__Required work__:
Reproduce the entries shown below only from the line with "Write the bpy" down to the line with "return m, nt, b", keeping both end lines and copying each one exactly.

__Excerpted data__:
################
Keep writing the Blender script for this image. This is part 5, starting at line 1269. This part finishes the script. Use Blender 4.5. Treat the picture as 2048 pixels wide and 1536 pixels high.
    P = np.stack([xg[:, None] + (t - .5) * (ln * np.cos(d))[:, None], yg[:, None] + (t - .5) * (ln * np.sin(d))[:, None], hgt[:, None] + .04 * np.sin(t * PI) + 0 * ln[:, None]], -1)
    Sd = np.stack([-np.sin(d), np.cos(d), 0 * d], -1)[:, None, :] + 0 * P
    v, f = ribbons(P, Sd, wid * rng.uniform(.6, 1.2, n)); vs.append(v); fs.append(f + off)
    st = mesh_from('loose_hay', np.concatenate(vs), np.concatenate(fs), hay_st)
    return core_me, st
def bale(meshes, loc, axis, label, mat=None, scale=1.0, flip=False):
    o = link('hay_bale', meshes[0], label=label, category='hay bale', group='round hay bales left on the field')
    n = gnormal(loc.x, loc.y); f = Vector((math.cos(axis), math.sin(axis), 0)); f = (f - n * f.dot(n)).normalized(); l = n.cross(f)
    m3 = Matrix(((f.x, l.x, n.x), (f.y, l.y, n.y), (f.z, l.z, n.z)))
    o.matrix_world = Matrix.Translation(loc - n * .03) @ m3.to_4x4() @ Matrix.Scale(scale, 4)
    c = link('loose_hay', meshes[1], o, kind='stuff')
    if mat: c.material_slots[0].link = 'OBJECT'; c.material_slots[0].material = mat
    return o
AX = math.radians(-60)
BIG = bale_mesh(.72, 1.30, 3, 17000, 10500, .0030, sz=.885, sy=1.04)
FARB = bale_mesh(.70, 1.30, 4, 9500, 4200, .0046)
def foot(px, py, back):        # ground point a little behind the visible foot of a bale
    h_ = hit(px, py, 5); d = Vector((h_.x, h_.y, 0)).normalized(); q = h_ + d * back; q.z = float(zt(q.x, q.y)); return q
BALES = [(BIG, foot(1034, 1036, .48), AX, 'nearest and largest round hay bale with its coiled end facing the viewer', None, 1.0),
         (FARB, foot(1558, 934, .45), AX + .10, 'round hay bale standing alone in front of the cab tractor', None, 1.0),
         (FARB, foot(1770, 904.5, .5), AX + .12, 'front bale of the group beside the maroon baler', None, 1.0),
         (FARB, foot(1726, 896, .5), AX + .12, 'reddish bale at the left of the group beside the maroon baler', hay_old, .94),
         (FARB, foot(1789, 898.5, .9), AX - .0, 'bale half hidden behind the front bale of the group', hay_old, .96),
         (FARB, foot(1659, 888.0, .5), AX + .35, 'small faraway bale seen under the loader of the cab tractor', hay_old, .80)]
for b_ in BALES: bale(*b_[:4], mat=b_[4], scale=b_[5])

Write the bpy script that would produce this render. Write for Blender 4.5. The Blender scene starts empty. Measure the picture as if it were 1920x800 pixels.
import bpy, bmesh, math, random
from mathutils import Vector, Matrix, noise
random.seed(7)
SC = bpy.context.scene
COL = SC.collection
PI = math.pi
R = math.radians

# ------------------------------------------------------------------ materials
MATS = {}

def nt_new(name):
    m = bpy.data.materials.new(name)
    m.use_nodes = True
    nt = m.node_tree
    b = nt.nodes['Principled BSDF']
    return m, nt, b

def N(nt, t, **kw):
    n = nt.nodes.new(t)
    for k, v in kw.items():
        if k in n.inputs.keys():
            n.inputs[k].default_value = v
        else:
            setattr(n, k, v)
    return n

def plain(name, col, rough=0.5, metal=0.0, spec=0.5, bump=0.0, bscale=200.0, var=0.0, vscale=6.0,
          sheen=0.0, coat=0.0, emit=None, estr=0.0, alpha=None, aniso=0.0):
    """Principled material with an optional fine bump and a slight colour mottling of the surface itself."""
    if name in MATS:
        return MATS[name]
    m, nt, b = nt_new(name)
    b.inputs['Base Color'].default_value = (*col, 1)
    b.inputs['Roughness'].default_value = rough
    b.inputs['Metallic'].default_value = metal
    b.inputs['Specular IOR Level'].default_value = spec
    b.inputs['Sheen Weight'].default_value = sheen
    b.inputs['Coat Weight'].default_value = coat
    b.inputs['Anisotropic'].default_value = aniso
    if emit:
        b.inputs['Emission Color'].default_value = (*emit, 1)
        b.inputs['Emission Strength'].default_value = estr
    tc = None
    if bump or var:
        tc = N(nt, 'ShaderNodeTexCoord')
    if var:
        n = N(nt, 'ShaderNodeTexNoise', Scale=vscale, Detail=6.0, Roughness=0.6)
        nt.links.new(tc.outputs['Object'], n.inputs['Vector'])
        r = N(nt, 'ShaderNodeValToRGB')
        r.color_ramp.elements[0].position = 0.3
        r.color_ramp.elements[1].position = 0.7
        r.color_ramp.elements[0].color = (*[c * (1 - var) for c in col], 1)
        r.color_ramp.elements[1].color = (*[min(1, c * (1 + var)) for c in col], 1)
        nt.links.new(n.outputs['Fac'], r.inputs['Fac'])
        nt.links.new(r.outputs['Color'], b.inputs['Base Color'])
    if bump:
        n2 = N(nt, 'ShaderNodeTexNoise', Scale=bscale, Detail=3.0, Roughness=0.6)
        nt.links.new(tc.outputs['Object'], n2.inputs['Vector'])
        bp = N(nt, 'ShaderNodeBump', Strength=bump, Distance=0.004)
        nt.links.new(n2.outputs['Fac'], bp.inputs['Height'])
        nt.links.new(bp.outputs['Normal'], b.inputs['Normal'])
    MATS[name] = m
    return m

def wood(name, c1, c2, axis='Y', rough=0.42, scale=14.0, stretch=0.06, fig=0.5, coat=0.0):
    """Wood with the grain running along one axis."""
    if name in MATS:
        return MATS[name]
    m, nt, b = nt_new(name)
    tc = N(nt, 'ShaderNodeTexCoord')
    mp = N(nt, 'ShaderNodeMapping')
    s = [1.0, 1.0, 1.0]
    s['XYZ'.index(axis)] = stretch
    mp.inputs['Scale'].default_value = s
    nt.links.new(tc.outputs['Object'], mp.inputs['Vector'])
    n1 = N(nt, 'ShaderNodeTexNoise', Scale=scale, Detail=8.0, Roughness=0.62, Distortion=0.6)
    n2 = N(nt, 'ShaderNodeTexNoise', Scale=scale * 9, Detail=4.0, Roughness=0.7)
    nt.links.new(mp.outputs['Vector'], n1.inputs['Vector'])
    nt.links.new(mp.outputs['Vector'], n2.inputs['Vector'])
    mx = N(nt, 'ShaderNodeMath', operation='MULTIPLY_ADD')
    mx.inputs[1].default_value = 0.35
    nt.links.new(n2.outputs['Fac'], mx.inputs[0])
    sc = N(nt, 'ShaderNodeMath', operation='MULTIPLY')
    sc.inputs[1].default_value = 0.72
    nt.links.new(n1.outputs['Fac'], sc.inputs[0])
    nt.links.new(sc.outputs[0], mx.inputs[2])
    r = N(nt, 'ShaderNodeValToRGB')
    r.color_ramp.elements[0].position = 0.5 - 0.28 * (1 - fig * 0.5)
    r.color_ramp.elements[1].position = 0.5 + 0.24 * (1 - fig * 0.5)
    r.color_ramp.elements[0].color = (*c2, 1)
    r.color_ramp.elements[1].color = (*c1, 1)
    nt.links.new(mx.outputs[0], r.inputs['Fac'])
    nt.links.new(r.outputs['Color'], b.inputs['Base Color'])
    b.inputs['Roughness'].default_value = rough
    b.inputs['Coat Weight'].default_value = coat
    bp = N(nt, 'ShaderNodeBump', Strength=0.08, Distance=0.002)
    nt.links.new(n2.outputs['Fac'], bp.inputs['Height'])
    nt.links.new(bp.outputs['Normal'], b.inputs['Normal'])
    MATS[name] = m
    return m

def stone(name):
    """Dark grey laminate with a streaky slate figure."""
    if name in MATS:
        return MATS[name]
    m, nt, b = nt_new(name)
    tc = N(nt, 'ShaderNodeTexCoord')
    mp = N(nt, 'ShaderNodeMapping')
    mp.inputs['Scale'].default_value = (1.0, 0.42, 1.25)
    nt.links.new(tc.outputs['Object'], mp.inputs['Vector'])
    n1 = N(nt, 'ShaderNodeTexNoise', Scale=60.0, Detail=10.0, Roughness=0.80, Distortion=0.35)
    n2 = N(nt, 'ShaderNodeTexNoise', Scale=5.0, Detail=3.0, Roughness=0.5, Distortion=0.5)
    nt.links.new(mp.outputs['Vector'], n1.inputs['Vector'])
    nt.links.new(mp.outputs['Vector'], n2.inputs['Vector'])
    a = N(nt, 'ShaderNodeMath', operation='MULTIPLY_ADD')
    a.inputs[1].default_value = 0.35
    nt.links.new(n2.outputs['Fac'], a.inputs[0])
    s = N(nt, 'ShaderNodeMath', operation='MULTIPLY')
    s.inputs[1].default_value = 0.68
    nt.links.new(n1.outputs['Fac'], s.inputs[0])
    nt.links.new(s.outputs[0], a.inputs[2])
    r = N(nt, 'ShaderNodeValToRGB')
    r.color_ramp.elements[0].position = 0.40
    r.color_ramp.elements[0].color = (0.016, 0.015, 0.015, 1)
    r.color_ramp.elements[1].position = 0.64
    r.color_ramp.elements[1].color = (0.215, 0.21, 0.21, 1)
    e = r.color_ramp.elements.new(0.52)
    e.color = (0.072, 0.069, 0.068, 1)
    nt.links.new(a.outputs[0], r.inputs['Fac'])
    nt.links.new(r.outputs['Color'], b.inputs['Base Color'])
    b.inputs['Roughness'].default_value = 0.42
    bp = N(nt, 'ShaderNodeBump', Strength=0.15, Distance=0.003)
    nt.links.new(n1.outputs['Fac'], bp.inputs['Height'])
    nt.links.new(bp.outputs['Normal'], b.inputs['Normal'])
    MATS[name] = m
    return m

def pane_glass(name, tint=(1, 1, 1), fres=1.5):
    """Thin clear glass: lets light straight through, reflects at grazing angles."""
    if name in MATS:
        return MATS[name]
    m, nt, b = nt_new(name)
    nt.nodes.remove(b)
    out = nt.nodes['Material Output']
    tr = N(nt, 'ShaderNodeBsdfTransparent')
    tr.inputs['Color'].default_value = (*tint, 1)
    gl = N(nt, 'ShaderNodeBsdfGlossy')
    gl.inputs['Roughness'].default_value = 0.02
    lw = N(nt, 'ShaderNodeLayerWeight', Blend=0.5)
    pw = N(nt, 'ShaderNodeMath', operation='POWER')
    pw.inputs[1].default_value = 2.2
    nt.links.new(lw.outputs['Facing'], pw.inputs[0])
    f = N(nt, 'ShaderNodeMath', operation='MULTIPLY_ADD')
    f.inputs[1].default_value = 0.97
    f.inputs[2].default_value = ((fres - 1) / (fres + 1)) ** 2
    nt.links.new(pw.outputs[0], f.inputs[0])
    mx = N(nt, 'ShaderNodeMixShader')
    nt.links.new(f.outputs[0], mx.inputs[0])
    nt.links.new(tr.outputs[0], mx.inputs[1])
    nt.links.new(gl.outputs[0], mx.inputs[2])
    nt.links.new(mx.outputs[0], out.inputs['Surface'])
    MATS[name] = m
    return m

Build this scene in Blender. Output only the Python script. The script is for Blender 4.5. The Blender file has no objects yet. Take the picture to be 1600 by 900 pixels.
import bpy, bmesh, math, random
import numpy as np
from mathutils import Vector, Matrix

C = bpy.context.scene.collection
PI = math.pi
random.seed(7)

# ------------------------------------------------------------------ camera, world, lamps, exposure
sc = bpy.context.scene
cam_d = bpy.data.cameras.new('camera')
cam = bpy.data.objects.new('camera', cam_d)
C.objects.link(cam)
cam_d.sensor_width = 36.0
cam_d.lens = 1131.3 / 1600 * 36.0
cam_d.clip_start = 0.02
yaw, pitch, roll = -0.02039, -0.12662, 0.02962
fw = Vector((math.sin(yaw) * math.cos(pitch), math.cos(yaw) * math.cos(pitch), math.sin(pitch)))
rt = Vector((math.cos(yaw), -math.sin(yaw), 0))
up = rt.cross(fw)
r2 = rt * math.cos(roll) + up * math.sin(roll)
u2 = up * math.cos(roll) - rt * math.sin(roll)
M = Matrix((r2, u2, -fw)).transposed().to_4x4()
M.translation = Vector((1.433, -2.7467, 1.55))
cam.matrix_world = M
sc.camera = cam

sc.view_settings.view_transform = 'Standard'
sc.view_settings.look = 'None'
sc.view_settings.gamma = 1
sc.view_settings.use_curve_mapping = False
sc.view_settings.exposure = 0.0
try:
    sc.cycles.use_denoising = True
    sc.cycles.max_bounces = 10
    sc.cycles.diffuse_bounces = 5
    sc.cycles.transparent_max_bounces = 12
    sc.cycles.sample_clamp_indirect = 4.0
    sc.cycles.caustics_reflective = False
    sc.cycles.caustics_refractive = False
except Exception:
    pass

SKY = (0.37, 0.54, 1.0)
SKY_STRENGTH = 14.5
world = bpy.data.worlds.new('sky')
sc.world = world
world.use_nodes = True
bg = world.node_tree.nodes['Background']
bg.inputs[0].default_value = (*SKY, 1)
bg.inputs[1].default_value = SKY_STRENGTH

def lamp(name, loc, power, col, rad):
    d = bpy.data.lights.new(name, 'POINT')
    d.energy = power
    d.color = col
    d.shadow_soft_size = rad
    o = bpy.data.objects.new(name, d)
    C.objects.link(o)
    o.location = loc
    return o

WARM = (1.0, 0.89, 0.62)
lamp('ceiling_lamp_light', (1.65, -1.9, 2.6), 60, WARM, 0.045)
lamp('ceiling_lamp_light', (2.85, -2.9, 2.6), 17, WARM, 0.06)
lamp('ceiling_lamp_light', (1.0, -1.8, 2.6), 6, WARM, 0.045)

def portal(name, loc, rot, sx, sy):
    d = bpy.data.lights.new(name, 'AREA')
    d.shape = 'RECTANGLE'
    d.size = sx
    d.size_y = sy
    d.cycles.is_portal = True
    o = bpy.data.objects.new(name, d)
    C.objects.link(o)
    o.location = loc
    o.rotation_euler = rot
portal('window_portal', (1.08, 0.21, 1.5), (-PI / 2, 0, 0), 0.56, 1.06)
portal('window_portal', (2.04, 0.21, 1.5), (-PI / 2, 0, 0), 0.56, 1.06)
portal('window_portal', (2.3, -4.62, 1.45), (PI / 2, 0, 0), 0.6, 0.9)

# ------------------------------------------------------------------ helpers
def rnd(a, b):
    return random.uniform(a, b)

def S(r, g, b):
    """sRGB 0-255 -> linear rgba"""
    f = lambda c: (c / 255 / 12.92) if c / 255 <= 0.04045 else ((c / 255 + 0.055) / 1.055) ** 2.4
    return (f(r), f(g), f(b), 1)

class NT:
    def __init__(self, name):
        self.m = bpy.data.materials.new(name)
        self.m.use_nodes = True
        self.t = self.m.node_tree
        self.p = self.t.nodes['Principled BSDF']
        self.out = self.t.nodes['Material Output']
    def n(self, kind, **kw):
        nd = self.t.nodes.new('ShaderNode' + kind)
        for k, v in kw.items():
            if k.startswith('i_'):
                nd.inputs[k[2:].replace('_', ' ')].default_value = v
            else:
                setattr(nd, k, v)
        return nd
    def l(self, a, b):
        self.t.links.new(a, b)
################
__Final answer__:
Write the bpy script that would produce this render. Write for Blender 4.5. The Blender scene starts empty. Measure the picture as if it were 1920x800 pixels.
import bpy, bmesh, math, random
from mathutils import Vector, Matrix, noise
random.seed(7)
SC = bpy.context.scene
COL = SC.collection
PI = math.pi
R = math.radians

# ------------------------------------------------------------------ materials
MATS = {}

def nt_new(name):
    m = bpy.data.materials.new(name)
    m.use_nodes = True
    nt = m.node_tree
    b = nt.nodes['Principled BSDF']
    return m, nt, b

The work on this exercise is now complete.